— Instructions to follow —
Where the word "curtainwall" occurs in a line, return that line.

▶

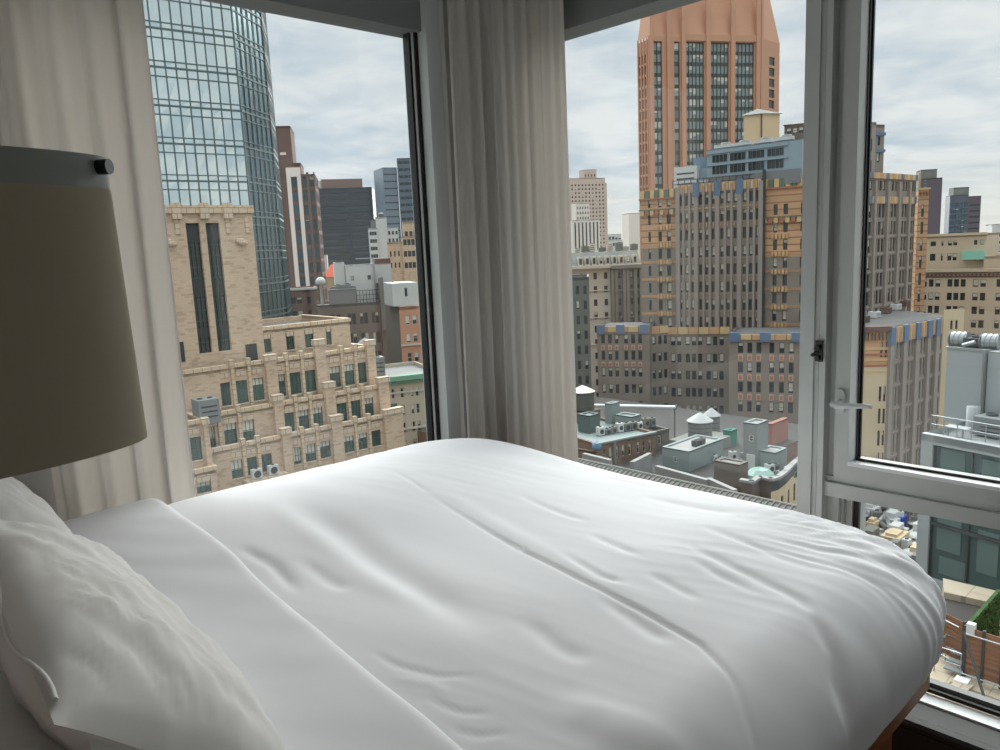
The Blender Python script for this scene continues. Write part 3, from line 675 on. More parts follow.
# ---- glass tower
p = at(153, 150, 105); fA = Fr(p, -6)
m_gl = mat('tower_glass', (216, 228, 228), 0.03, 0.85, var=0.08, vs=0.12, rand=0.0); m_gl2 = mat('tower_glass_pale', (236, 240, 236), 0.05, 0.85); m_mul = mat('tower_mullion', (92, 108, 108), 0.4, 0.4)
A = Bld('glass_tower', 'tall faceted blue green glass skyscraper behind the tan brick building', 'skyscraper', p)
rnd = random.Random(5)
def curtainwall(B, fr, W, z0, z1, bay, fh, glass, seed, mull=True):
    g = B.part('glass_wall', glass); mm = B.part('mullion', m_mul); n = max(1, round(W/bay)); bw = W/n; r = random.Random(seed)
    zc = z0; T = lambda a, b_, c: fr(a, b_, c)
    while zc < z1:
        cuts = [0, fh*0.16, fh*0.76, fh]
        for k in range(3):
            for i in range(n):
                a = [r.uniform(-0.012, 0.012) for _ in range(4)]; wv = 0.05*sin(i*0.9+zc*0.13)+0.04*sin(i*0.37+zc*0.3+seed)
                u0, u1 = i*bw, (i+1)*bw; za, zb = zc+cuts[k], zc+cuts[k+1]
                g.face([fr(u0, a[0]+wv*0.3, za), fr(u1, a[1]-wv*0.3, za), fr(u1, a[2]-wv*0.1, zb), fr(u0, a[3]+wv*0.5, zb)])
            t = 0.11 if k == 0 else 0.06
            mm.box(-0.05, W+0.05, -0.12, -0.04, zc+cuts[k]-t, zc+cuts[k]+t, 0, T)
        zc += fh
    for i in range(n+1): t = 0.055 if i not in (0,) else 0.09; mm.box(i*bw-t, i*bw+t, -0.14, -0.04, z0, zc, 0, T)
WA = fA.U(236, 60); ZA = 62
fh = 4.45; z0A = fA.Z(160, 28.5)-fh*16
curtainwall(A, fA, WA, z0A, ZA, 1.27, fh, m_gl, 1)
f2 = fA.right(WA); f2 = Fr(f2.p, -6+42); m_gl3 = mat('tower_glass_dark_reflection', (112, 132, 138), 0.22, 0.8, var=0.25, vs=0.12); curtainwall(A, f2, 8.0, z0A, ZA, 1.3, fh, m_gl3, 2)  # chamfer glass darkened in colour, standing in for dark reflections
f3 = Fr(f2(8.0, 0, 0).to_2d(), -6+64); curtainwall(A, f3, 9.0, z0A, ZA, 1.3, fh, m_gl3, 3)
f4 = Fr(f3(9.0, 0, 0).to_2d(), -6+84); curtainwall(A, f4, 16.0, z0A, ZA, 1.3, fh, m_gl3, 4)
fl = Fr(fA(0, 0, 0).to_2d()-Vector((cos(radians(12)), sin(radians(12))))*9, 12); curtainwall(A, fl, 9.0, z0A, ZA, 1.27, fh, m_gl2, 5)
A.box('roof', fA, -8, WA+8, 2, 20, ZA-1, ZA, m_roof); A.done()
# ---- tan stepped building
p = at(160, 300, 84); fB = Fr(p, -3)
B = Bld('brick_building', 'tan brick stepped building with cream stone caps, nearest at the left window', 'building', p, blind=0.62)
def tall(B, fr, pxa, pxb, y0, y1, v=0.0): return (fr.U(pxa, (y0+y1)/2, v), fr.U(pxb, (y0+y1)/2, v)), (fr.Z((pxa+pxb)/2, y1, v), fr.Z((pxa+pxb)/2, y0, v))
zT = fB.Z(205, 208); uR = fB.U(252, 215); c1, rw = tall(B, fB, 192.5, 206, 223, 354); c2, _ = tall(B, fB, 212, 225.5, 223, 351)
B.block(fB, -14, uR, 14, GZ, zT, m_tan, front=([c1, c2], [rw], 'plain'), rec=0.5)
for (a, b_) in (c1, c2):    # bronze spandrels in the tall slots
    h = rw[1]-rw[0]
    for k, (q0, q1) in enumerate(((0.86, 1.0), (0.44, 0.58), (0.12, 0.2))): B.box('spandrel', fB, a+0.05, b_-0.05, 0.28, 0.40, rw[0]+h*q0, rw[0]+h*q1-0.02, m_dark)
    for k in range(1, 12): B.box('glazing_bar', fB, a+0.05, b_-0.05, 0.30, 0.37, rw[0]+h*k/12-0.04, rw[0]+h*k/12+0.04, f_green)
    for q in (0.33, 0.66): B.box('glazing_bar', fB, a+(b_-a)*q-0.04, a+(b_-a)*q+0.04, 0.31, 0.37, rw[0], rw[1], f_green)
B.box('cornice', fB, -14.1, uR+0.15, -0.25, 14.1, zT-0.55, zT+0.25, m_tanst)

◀

— Response below —
def curtainwall(B, fr, W, z0, z1, bay, fh, glass, seed, mull=True):
curtainwall(A, fA, WA, z0A, ZA, 1.27, fh, m_gl, 1)
f2 = fA.right(WA); f2 = Fr(f2.p, -6+42); m_gl3 = mat('tower_glass_dark_reflection', (112, 132, 138), 0.22, 0.8, var=0.25, vs=0.12); curtainwall(A, f2, 8.0, z0A, ZA, 1.3, fh, m_gl3, 2)  # chamfer glass darkened in colour, standing in for dark reflections
f3 = Fr(f2(8.0, 0, 0).to_2d(), -6+64); curtainwall(A, f3, 9.0, z0A, ZA, 1.3, fh, m_gl3, 3)
f4 = Fr(f3(9.0, 0, 0).to_2d(), -6+84); curtainwall(A, f4, 16.0, z0A, ZA, 1.3, fh, m_gl3, 4)
fl = Fr(fA(0, 0, 0).to_2d()-Vector((cos(radians(12)), sin(radians(12))))*9, 12); curtainwall(A, fl, 9.0, z0A, ZA, 1.27, fh, m_gl2, 5)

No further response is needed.